Mas o cenário é diferente em Bruxelas, ou não?
Há um trabalho notável dos nossos eurodeputados, João Pimenta Lopes e Sandra Pereira. Têm feito jornadas parlamentares do Parlamento Europeu em todo o país. Mesmo antes de virmos para o distrito de Beja, estiveram em Viana do Castelo a falar com pescadores, antes estiveram nos Açores, e antes disso em Setúbal. Estão a correr o país, para mostrar um trabalho muito sólido que fazem para os debates complexos em Bruxelas e Estrasburgo.
“Envio de armamento para a Ucrânia merece a nossa vergonha”
A guerra na Ucrânia foi apenas mencionada uma vez — no discurso de Paulo Raimundo — e para acusar o Governo de ser “porta-voz daqueles que alimentam a guerra e adicionam gasolina ao fogo”. Tirando isso, o conflito passou completamente ao lado destas jornadas. É caso para dizer que gato escaldado de água fria tem medo?
Se o gato não somos nós medo nunca tivemos. Já nos escaldámos muitas vezes ao longo de 102 anos. Temos aliás tido a coragem e frontalidade de tratar deste assunto com uma seriedade que muitas pessoas têm vindo a reconhecer de forma silenciosa, e com o tempo acabando por convergir.
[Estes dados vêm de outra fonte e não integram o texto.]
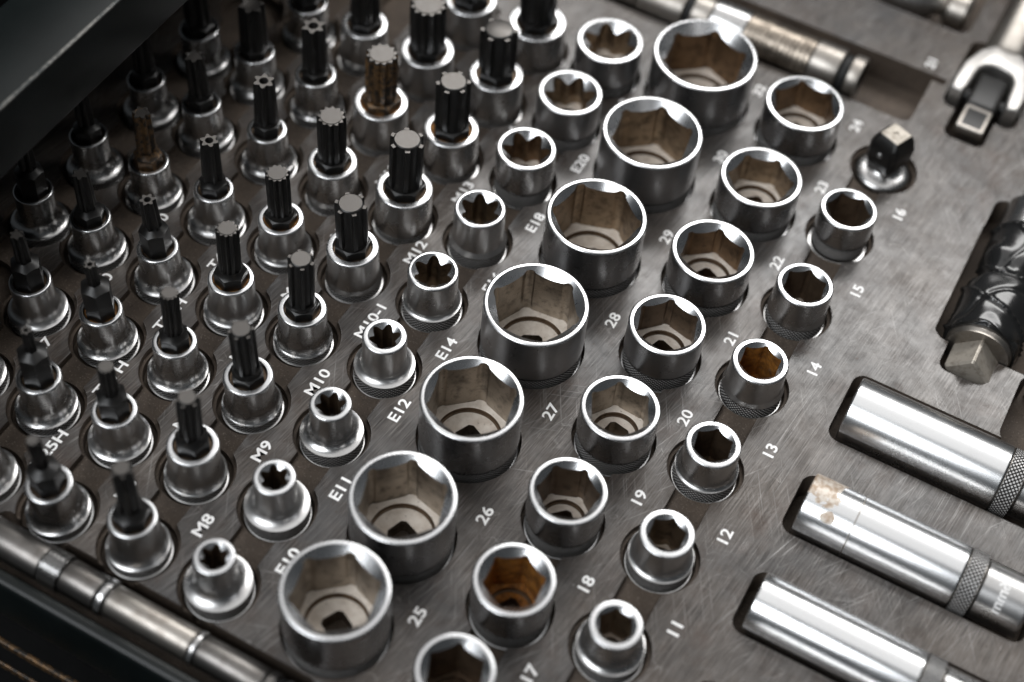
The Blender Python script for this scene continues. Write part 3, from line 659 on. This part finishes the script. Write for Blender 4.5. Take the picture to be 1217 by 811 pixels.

O tempo vai dar razão ao PCP?
Acho que o tempo está a dar razão ao PCP. Não é preciso sermos historiadores. As posições que o PCP tem assumido, embora possam ter parecido incompreensíveis e ainda hoje podem parecer para muitas pessoas, tem uma lógica: enquanto humanidade, vamos precisar de criar condições para a resolução pacífica dos conflitos. Se alguém me demonstrar que a situação na Ucrânia tem uma solução militar, estou pronto a ouvir esse argumento. Que é com tanques, ou com mísseis, ou com aviões, ou com armas químicas ou nucleares que a situação se vai resolver. O caminho não pode ser esse. Enquanto alguns países continuarem, inclusive o nosso e para nossa vergonha, a enviar armamento para um conflito em curso, não é só o povo ucraniano que está a pagar com muitas vidas e muita tragédia este conflito; são também, por outras formas, os povos da Europa. Não se deve insistir num caminho de intensificação do conflito. De acrescentar guerra à guerra. Essa guerra infinita não vai resolver nada.